Imogen Cooper. Photograph: Sussie AhlburgFollowing which were two encores, both Hungarian Dances by Brahms, a microcosm of what had gone before, the best of the BFO and the foibles of Fischer. No.3, heard in Brahms’s own scoring (he only so-dressed three of the 21 piano-duet originals) was delightfully frisky and gently inflected, while No.7 was hampered by wackiness (Martin Schmelling’s orchestration is truer to the composer) with a penchant for fun that placed Brahms in Siberia, out in the cold.
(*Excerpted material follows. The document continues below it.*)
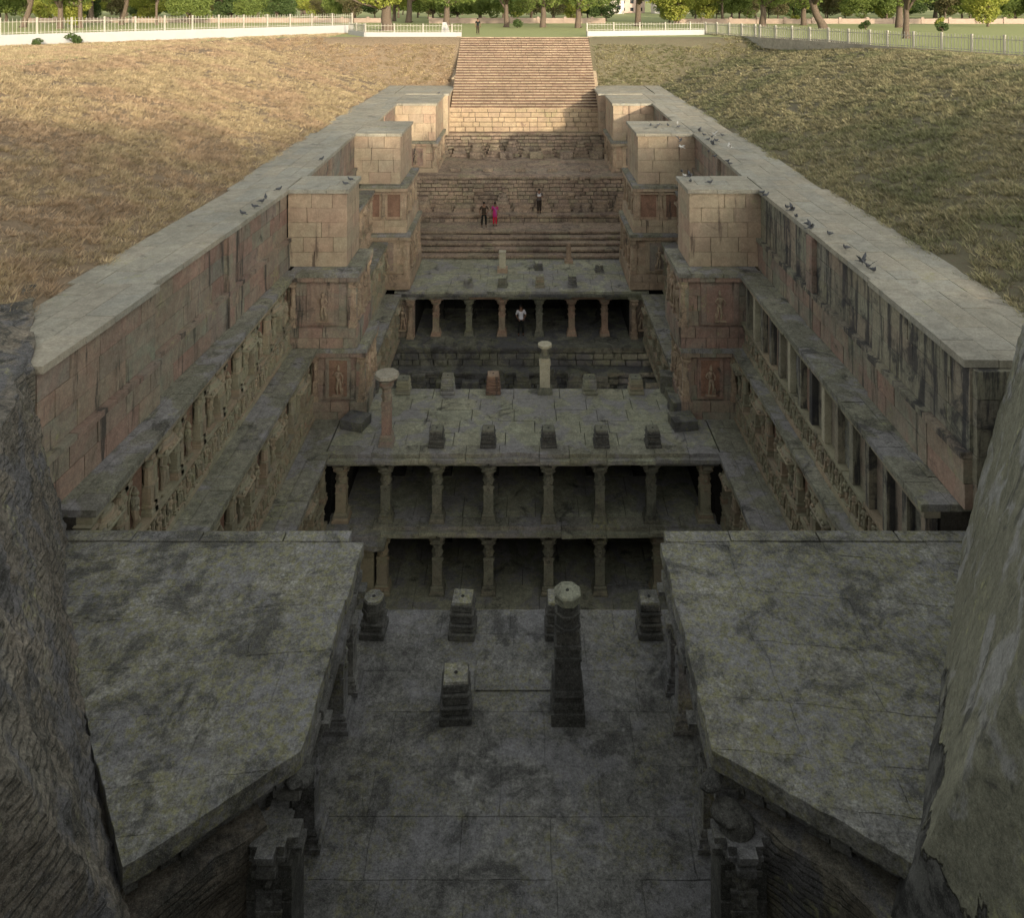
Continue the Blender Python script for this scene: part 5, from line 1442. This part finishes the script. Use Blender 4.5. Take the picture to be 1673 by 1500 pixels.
def house(label, X, D, W, H, mat, nx, nz):
    t = thing('house', (X, D, 0), label, 'house')
    fr = Fr(X-W/2, D, 0); body('wall', mat, t, fr, 0, W, -6, 0, -0.1, H)
    r = body('roof', 'white', t, fr, -0.2, W+0.2, -6.2, 0.25, H, H+0.25)
    for j in range(nz):
        for i in range(nx):
            c = (i+0.5)*W/nx; z = H*(j+0.5)/nz
            wf = piece('window', 'window', t, fr, c-0.45, c+0.45, -0.05, 0.03, z-0.45, z+0.45, 'slab') if False else None
            b = MB(); b.box(X-W/2+c-0.45, X-W/2+c+0.45, D-0.04, D+0.05, z-0.5, z+0.4); wf = b.obj('window', M['window'], t)
            b = MB(); b.box(X-W/2+c-0.55, X-W/2+c+0.55, D-0.22, D+0.0, z+0.45, z+0.52); b.obj('sunshade', M['white'], t)
    return t
house('white two-storey house between the trees right of the stairs', 38, 205, 9, 7.5, 'house', 4, 3)
house('pinkish house with small windows beside the white one', 29, 215, 7, 6.2, 'house2', 3, 3)
house('pale house low behind the trees left of the white one', 22.5, 200, 5, 3.4, 'house', 2, 1)
house('pale house glimpsed behind trees at the far right', 120, 215, 12, 6, 'house', 4, 2)

# ------------------------------------------------------------------ people
SKIN = plain('brown skin', (0.20, 0.11, 0.07), 0.6, 0.05); HAIR = plain('black hair', (0.012, 0.010, 0.009), 0.5, 0.1)
def cloth(nm, c): return plain(nm, c, 0.9, 0.08, 12)
def skinned(name, verts, edges, radii, mat, parent, loc, rot, root=0, sub=2):
    me = bpy.data.meshes.new(name); me.from_pydata(verts, edges, []); me.materials.append(mat)
    o = bpy.data.objects.new(name, me); C.objects.link(o); o.parent = parent
    sk = o.modifiers.new('skin', 'SKIN'); sk.use_smooth_shade = True
    d = me.skin_vertices[0].data
    for i, r in enumerate(radii):
        d[i].radius = r if isinstance(r, tuple) else (r, r); d[i].use_root = (i == root)
    s = o.modifiers.new('sub', 'SUBSURF'); s.levels = sub; s.render_levels = sub
    return o
def person(X, D, z, H, label, face, shirt, legs, arms, hair='short', extra=None, stance=0.10):
    """arms: [(elbow),(wrist)] for left and right in body space (x right, -y forward)"""
    k = H/1.7
    t = thing('person', (X, D, z), label, 'person'); t.rotation_euler.z = face
    t.scale = (k, k, k)
    s = stance
    pel = (0, 0, .93); V = [pel, (0, 0, 1.08), (0, -.01, 1.25), (0, 0, 1.40), (0, 0, 1.47), (0, -.015, 1.54), (0, -.02, 1.63)]
    E = [(0,1),(1,2),(2,3),(3,4),(4,5),(5,6)]
    Rr = [(.15,.11), (.13,.10), (.16,.11), (.12,.09), (.052,.052), (.075,.085), (.078,.09)]
    for sd in (-1, 1):
        b0 = len(V); V += [(sd*.09, 0, .86), (sd*s, -.015, .48), (sd*s*1.1, .01, .09), (sd*s*1.15, -.14, .035)]; Rr += [.085, .056, .038, (.038, .03)]
        E += [(0, b0), (b0, b0+1), (b0+1, b0+2), (b0+2, b0+3)]
        a0 = len(V); el, wr = arms[0 if sd < 0 else 1]
        V += [(sd*.18, 0, 1.38), el, wr]; Rr += [.055, .040, .028]
        E += [(3, a0), (a0, a0+1), (a0+1, a0+2)]
        # hand: palm, four fingers and a thumb
        hb = MB(); w_ = Vector(wr); d = (Vector(wr)-Vector(el)).normalized(); sidev = d.cross(Vector((0, 1, 0)));
        sidev = sidev.normalized() if sidev.length > 0.1 else Vector((1, 0, 0))
        hb.tube([w_-d*0.01, w_+d*0.04, w_+d*0.09], [.024, .033, .030], 6)
        for q, ln in zip((-.024, -.008, .008, .024), (.062, .075, .07, .055)):
            a_ = w_+d*0.085+sidev*q; hb.tube([a_, a_+d*ln*0.55+Vector((0, -.006, 0)), a_+d*ln+Vector((0, -.02, 0))], [.009, .008, .006], 5)
        a_ = w_+d*0.03+sidev*.026; hb.tube([a_, a_+d*.03+sidev*.025, a_+d*.06+sidev*.032], [.011, .010, .007], 5)
        me = hb.mesh('hand', SKIN, True); ho = bpy.data.objects.new('hand', me); C.objects.link(ho); ho.parent = t
    skinned('body', V, E, Rr, SKIN, t, None, 0)
    # face: nose, eyes, ears, mouth in one small mesh
    fb = MB(); fb.ell((0, -.112, 1.60), (.014, .02, .022), 6, 5)
    for sd in (-1, 1): fb.ell((sd*.082, -.01, 1.60), (.012, .02, .03), 6, 5)
    o = bpy.data.objects.new('face', fb.mesh('face', SKIN, True)); C.objects.link(o); o.parent = t
    fb = MB(); [fb.ell((sd*.032, -.100, 1.62), (.012, .008, .008), 6, 4) for sd in (-1, 1)]; fb.ell((0, -.100, 1.555), (.022, .008, .006), 6, 4)
    o = bpy.data.objects.new('eyes_and_mouth', fb.mesh('eyes_and_mouth', HAIR, True)); C.objects.link(o); o.parent = t
    hbm = MB(); hbm.ell((0, .012, 1.655), (.092, .105, .082), 12, 8)
    if hair == 'long': hbm.tube([(0, .07, 1.64), (0, .10, 1.45), (0, .11, 1.2)], [.06, .05, .02], 8)
    o = bpy.data.objects.new('hair', hbm.mesh('hair', HAIR, True)); C.objects.link(o); o.parent = t
    # clothes: upper garment and lower garment, each a slightly larger skin
    sh_c, sh_len = shirt
    V = [(0, 0, 1.43), (0, 0, 1.38), (0, -.01, 1.24), (0, 0, 1.06), (0, 0, .93)]; Rr = [(.07,.065), (.13,.10), (.175,.125), (.15,.118), (.17,.13)]; E = [(0,1),(1,2),(2,3),(3,4)]
    if sh_len == 'long': V += [(0, 0, .75), (0, 0, .60)]; Rr += [(.19,.14), (.21,.15)]; E += [(4,5),(5,6)]
    for sd in (-1, 1):
        a0 = len(V); el, wr = arms[0 if sd < 0 else 1]
        el_ = Vector(el); sh_ = Vector((sd*.18, 0, 1.38)); V += [tuple(sh_), tuple(sh_.lerp(el_, .9))]; Rr += [.075, .058]; E += [(1, a0), (a0, a0+1)]
    skinned('shirt' if sh_len != 'long' else 'tunic', V, E, Rr, sh_c, t, None, 0, 3)
    V = [(0, 0, .98), (0, 0, .92)]; Rr = [(.15,.115), (.165,.125)]; E = [(0,1)]
    for sd in (-1, 1):
        b0 = len(V); V += [(sd*.09, 0, .84), (sd*s, -.015, .48), (sd*s*1.1, .01, .10)]; Rr += [.10, .078, .062]; E += [(1, b0), (b0, b0+1), (b0+1, b0+2)]
    skinned('trousers', V, E, Rr, legs, t, None, 0, 1)
    for sd in (-1, 1):
        b = MB(); b.ell((sd*s*1.13, -.06, .035), (.05, .14, .042), 8, 6)
        o = bpy.data.objects.new('shoe', b.mesh('shoe', HAIR, True)); C.objects.link(o); o.parent = t
    if extra: extra(t)
    return t
down = [((-.26, .02, 1.12), (-.27, -.05, .88)), ((.26, .02, 1.12), (.27, -.05, .88))]
BR = cloth('dark brown cotton', (0.045, 0.032, 0.022)); BK = cloth('black cloth', (0.015, 0.017, 0.016)); MG = cloth('magenta cotton', (0.42, 0.03, 0.17)); RD = cloth('red cotton', (0.48, 0.02, 0.05)); WH = cloth('white cotton', (0.62, 0.62, 0.66)); GYC = cloth('grey cloth', (0.10, 0.09, 0.085))
pm_ = P(790, 374, 14.9)
person(pm_.x, 52.3, zz(14.9), 1.62, 'man in dark brown shirt and black trousers beside the woman in magenta', 0.15, (BR, 's'), BK, [((-.30, .03, 1.14), (-.27, .02, .90)), ((.33, .04, 1.16), (.20, -.06, .98))], stance=.13)
def scarf(t):
    b = MB(); b.tube([(-.13, .0, 1.44), (-.02, -.13, 1.34), (.10, -.14, 1.18), (.13, -.13, .80)], [.035, .045, .04, .03], 7)
    o = bpy.data.objects.new('scarf', b.mesh('scarf', cloth('violet scarf', (0.30, 0.10, 0.30)), True)); C.objects.link(o); o.parent = t
person((808.5-857)/F*52.5, 52.6, zz(14.9), 1.52, 'woman in a magenta tunic and red trousers standing on the terrace', -0.1, (MG, 'long'), RD, [((-.24, .0, 1.13), (-.22, -.05, .90)), ((.24, 0, 1.13), (.22, -.05, .90))], 'long', scarf, stance=.09)
def cloth_pale(t):
    b = MB(); b.ell((0, -.10, 1.24), (.15, .075, .085), 10, 6); b.tube([(-.13, -.06, 1.40), (-.02, -.15, 1.27), (.13, -.06, 1.40)], [.025, .03, .025], 6)
    o = bpy.data.objects.new('bundle', b.mesh('bundle', WH, True)); C.objects.link(o); o.parent = t
person((881-857)/F*53.8, 53.9, zz(14.4), 1.62, 'man in dark clothes hugging a white bundle on the upper terrace ledge', 0.0, (GYC, 's'), cloth('dark trousers', (0.03, 0.022, 0.018)), [((-.28, -.02, 1.16), (-.08, -.17, 1.15)), ((.28, -.02, 1.16), (.08, -.17, 1.17))], extra=cloth_pale, stance=.08)
person((851-857)/F*43.75, 43.8, zz(H4), 1.66, 'person in white shirt and dark trousers standing between pillars of the far pavilion', 0.1, (WH, 's'), BK, [((-.28, .0, 1.14), (-.16, -.10, .98)), ((.28, 0, 1.14), (.16, -.10, .98))], stance=.12)
person(-6.0+1.3, 80.0, 0, 1.6, 'tiny dark figure on the lawn just beyond the top of the stairs', 0.4, (BK, 's'), BR, down)
# ------------------------------------------------------------------ pigeons
PG = plain('grey feathers', (0.085, 0.09, 0.10), 0.7, 0.3, 20); PW = plain('pale feathers', (0.5, 0.5, 0.48), 0.7, 0.2, 20)
def pigeon_mesh(wings, mat):
    b = MB()
    b.tube([(0, .17, .10), (0, .10, .125), (0, .02, .135), (0, -.06, .15), (0, -.10, .19), (0, -.115, .235), (0, -.13, .25)], [.012, .045, .068, .062, .042, .032, .02], 8)
    b.ell((0, -.122, .245), (.028, .034, .028), 8, 6); b.tube([(0, -.15, .243), (0, -.178, .236)], [.010, .003], 5)
    b.add([(-.03, .13, .115), (.03, .13, .115), (.045, .29, .09), (-.045, .29, .09), (-.03, .13, .10), (.03, .13, .10), (.045, .29, .078), (-.045, .29, .078)], [(0,1,2,3), (7,6,5,4), (0,4,5,1), (1,5,6,2), (2,6,7,3), (3,7,4,0)])
    for s in (-1, 1):
        b.tube([(s*.025, 0, .09), (s*.025, -.005, 0.0)], [.008, .005], 5)
        if wings == 'folded': b.ell((s*.058, .05, .14), (.02, .135, .045), 8, 5)
        else:
            up = .20 if wings == 'up' else .03
            b.add([(s*.04, -.05, .16), (s*.04, .07, .16), (s*.19, .08, .16+up*.6), (s*.36, .06, .16+up*1.3), (s*.20, -.06, .17+up*.7),
                   (s*.04, -.05, .148), (s*.04, .07, .148), (s*.19, .08, .148+up*.6), (s*.36, .06, .150+up*1.3), (s*.20, -.06, .158+up*.7)],
                  [(0,1,2,4), (4,2,3), (5,9,7,6), (9,8,7), (0,4,9,5), (4,3,8,9), (3,2,7,8), (2,1,6,7), (1,0,5,6)])
    return b.mesh('pigeon', mat, True)
PM = {(w_, c): pigeon_mesh(w_, m_) for w_ in ('folded', 'up', 'flat') for c, m_ in (('grey', PG), ('white', PW))}
def flock(pts, text, group, h=HP):
    for i, q in enumerate(pts):
        px_, py_ = q[:2]; fly = q[2] if len(q) > 2 else 0; colr = q[3] if len(q) > 3 else 'grey'; wg = q[4] if len(q) > 4 else ('folded' if not fly else 'up')
        p = P(px_, py_, h-fly)
        o = inst('pigeon', PM[(wg, colr)], None, (p.x, p.y, p.z+(0.003)), random.uniform(0, 6.28), (0.72,)*3)
        tag(o, ('%s pigeon%s, %s ' % (colr, '' if wg == 'folded' else ' with spread wings', (ordw[i] if i else 'first')))+text, 'pigeon', group)
flock([(396, 352), (416, 341), (428, 332), (434, 325), (456, 312)], 'along the left coping before the first pier', 'pigeons on the left wall')
flock([(564, 303), (572, 296)], 'on the corner of the left first pier', 'pigeons on the left wall')
flock([(526, 262)], 'and only one behind the left first pier', 'pigeons on the left wall')
flock([(717, 153)], 'alone on the left third pier', 'pigeons on the left wall')
flock([(1063, 206), (1072, 210), (1076, 206), (1091, 206), (1107, 203, 0, 'white'), (1109, 209)], 'from the left atop the right second pier', 'pigeons on the right wall')
flock([(1128, 299), (1118, 290, 0, 'white'), (1127, 291, 0, 'grey', 'up'), (1114, 283), (1160, 301)], 'atop the right first pier', 'pigeons on the right wall')
flock([(1143, 216, 0, 'grey', 'up'), (1150, 222), (1157, 230), (1163, 226, .1, 'grey', 'up'), (1166, 222, .15, 'white', 'up'), (1162, 234), (1170, 232, 0.1, 'grey', 'flat'), (1180, 223), (1165, 238, 0, 'grey', 'up'), (1192, 243, .25, 'white', 'up'), (1158, 250), (1168, 258), (1189, 266), (1192, 270)],
      'in the flock on the right walkway', 'pigeons on the right wall')
flock([(1246, 318), (1252, 322), (1286, 342), (1294, 347, 0, 'grey', 'up'), (1301, 357), (1320, 370), (1325, 376, 0, 'grey', 'up'), (1355, 386), (1382, 409), (1409, 432, 0, 'grey', 'up'), (1418, 440, 0, 'grey', 'up'), (1427, 446)],
      'in the row on the right coping edge', 'pigeons on the right wall')
flock([(1112, 232, .9, 'grey', 'up'), (1113, 243, .7, 'white', 'flat')], 'flying before the right second pier', 'flying pigeons')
In the first half, Imogen Cooper had played Beethoven’s first-published piano concerto, the BFO somewhat hybrid given the use of ‘period’ horns, trumpets and timpani, and with woodwinds positioned not where you would expect them; more a novelty for the eye. Nevertheless this was an exuberant performance, Cooper sparkling and stylish, a little hard-edged at the piano’s treble, but also wonderfully subtle (the most delicate of touches) and searching while exploiting a wide dynamic range. She made much of the first-movement cadenza, the longest and most diverse of Beethoven’s three, and delved deeply into the Largo, given with definite tread and much soul, and graced with loving clarinet solos from Ákos Ács, positioned opposite Cooper, leading the second violins! The finale was a little unbending and needed to swing more in places (and timpani continued into the first bars of the cadenza, a Fischerism), but soloist, conductor and orchestra had a close and meaningful rapport and there was much to enjoy. This was a salutary reminder of Cooper’s classicism, discernment and dry wit.
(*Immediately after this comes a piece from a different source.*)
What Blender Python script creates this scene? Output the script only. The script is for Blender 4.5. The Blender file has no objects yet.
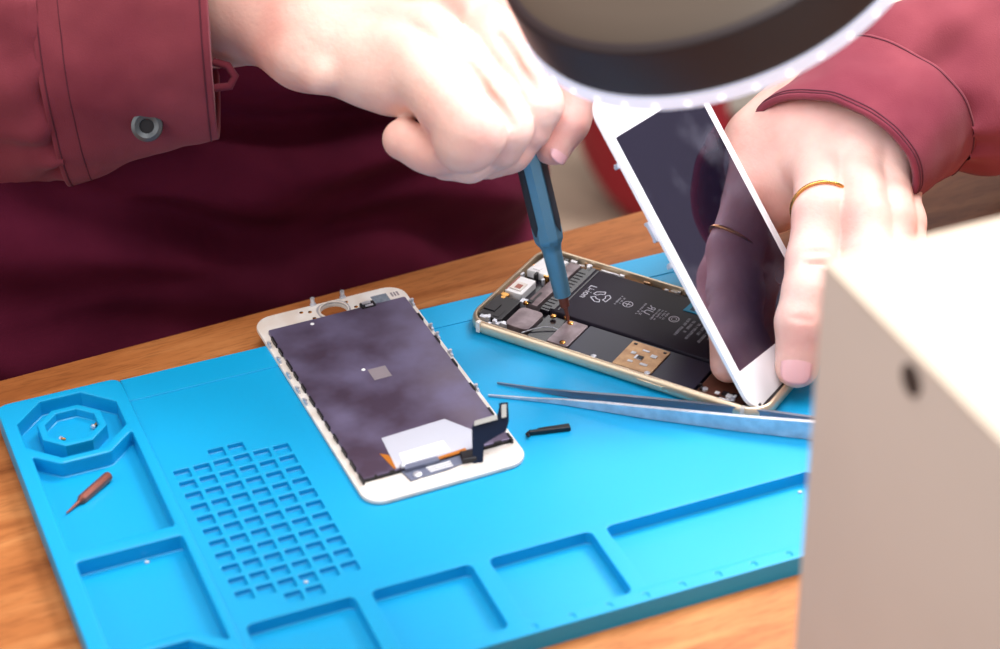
import bpy, bmesh, math, random
import numpy as np
from mathutils import Vector, Matrix, noise
from mathutils.geometry import tessellate_polygon
PI = math.pi
C = bpy.context.scene.collection
TZ = 750.0                      # table top above the floor, millimetres
# ------------------------------------------------------------------ camera numbers (millimetres, 1000x649 frame)
F, PITCH, ROLL, CH = 2274.1, 0.59132, -0.01977, 536.64
fw = np.array([0, math.cos(PITCH), -math.sin(PITCH)])
_u = np.array([0, math.sin(PITCH), math.cos(PITCH)]); _r = np.array([1., 0, 0])
rt = math.cos(ROLL)*_r + math.sin(ROLL)*_u
up = -math.sin(ROLL)*_r + math.cos(ROLL)*_u
CAM = np.array([0, 0, CH])
def P(px, py, d):               # point seen at a pixel, at a given depth (z measured from the table top)
    return CAM + (px-500)/F*d*rt - (py-324.5)/F*d*up + d*fw
def T(px, py, z=0.0):           # point seen at a pixel, on a horizontal plane
    v = (px-500)*rt - (py-324.5)*up + F*fw
    return CAM + v*((z-CH)/v[2])
def DV(dx, dy, dd, d):          # a vector given in pixels at depth d
    return dx/F*d*rt - dy/F*d*up + dd*fw
# ------------------------------------------------------------------ materials
def srgb(r, g, b):
    f = lambda c: (c/255/12.92) if c/255 <= .04045 else ((c/255+.055)/1.055)**2.4
    return (f(r), f(g), f(b), 1)
MATS = {}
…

This Shell Classic International concert opened with Ernö (Ernst von) Dohnányi’s Symphonic Minutes (1933). Pure pleasure from beginning to end, a ‘lucky’ 13 minutes’ worth of tuneful and colourful miniatures, the opening ‘Capriccio’ fantastical and filmic (somewhat cross-referencing with Korngold) followed by music of pathos and rough good humour. Throughout this sequence, made an entity by Fischer, the playing was totally secure and relished, brilliant and with much sensibility, the innocently-titled final ‘Rondo’ a ‘chase’ number that would have done Tom & Jerry proud. Life’s a cartoon!